## [INSTRUCTIONS FOR THE TASK]
Repeat the listing below word for word, stopping after the line that contains "COL = SC.collection".

## [SOURCE MATERIAL]

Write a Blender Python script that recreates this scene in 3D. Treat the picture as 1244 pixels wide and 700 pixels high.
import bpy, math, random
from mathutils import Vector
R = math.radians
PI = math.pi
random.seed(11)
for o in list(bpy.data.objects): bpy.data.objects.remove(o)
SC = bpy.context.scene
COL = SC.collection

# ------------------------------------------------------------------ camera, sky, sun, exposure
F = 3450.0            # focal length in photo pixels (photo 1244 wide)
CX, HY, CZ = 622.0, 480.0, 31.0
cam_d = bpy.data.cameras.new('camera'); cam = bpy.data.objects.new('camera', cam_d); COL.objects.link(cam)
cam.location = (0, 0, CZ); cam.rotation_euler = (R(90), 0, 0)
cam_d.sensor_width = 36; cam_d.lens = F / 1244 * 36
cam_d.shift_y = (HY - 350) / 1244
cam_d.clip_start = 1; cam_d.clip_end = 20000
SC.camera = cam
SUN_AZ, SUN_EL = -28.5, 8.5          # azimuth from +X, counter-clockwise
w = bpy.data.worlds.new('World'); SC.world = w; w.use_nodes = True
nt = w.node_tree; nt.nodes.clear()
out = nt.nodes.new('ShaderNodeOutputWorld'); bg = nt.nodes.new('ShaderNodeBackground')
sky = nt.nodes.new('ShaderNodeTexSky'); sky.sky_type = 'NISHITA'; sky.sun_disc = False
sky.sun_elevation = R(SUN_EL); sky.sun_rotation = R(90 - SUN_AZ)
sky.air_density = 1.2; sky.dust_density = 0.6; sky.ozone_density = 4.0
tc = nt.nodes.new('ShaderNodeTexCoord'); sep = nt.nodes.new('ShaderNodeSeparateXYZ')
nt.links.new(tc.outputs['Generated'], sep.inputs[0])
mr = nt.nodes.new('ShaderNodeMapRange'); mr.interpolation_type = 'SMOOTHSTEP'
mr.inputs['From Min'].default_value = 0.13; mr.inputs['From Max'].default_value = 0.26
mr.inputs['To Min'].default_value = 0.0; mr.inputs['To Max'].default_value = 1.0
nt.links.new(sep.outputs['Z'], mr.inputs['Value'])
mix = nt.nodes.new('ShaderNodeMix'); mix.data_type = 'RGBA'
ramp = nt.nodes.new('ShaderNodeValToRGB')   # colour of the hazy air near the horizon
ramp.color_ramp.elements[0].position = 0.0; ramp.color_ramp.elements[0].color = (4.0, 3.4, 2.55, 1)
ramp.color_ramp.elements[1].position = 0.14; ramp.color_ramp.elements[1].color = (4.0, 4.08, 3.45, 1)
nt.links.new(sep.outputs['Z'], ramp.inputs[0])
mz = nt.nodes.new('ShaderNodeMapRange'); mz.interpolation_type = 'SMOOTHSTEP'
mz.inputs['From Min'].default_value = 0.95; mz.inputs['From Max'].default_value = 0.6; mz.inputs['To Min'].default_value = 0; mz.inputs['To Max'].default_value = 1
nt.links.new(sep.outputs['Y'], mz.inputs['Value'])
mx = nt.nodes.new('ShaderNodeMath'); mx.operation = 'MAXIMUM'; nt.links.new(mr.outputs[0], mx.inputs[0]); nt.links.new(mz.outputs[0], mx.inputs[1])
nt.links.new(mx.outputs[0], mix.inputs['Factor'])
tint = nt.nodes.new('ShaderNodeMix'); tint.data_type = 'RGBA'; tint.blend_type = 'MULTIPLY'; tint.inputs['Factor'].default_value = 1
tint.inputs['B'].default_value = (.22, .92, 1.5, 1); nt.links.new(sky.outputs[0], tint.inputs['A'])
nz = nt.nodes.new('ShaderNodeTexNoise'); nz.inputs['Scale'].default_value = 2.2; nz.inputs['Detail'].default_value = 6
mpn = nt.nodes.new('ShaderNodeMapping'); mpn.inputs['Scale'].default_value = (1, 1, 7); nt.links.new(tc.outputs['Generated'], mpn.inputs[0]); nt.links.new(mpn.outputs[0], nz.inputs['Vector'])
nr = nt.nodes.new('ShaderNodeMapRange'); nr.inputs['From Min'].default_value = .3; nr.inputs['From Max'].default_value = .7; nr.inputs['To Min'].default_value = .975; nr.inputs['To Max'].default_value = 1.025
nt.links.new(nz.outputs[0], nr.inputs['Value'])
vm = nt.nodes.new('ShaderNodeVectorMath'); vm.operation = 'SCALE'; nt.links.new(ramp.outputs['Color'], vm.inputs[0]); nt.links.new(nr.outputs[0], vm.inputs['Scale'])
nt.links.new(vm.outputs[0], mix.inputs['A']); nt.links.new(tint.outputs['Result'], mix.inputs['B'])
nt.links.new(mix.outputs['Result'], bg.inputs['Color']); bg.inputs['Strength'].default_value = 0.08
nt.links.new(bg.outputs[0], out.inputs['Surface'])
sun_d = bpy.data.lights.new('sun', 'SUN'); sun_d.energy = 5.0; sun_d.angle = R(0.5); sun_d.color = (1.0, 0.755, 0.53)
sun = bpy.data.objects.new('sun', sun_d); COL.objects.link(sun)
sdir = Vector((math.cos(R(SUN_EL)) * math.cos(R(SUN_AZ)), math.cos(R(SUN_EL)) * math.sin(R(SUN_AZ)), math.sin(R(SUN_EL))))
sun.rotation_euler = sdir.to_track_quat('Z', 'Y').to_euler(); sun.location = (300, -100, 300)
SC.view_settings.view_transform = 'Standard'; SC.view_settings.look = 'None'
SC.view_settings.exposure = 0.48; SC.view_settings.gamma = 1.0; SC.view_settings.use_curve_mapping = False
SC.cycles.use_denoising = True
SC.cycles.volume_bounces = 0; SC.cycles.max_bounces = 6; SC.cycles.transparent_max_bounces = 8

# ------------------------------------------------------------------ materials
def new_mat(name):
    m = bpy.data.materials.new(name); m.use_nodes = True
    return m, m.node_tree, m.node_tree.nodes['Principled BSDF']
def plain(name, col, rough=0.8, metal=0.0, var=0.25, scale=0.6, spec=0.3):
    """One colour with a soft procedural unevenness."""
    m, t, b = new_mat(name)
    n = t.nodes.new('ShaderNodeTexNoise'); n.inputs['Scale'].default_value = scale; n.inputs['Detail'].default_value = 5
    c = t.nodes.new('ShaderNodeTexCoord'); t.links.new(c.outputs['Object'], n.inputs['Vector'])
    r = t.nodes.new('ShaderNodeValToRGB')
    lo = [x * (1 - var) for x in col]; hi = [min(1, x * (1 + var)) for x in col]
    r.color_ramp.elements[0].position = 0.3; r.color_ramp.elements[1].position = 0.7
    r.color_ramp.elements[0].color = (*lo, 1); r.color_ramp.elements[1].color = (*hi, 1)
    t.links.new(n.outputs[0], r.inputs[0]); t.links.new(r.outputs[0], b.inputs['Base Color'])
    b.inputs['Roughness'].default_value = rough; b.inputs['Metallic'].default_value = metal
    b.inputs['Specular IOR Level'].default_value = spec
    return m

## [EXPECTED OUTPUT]
Write a Blender Python script that recreates this scene in 3D. Treat the picture as 1244 pixels wide and 700 pixels high.
import bpy, math, random
from mathutils import Vector
R = math.radians
PI = math.pi
random.seed(11)
for o in list(bpy.data.objects): bpy.data.objects.remove(o)
SC = bpy.context.scene
COL = SC.collection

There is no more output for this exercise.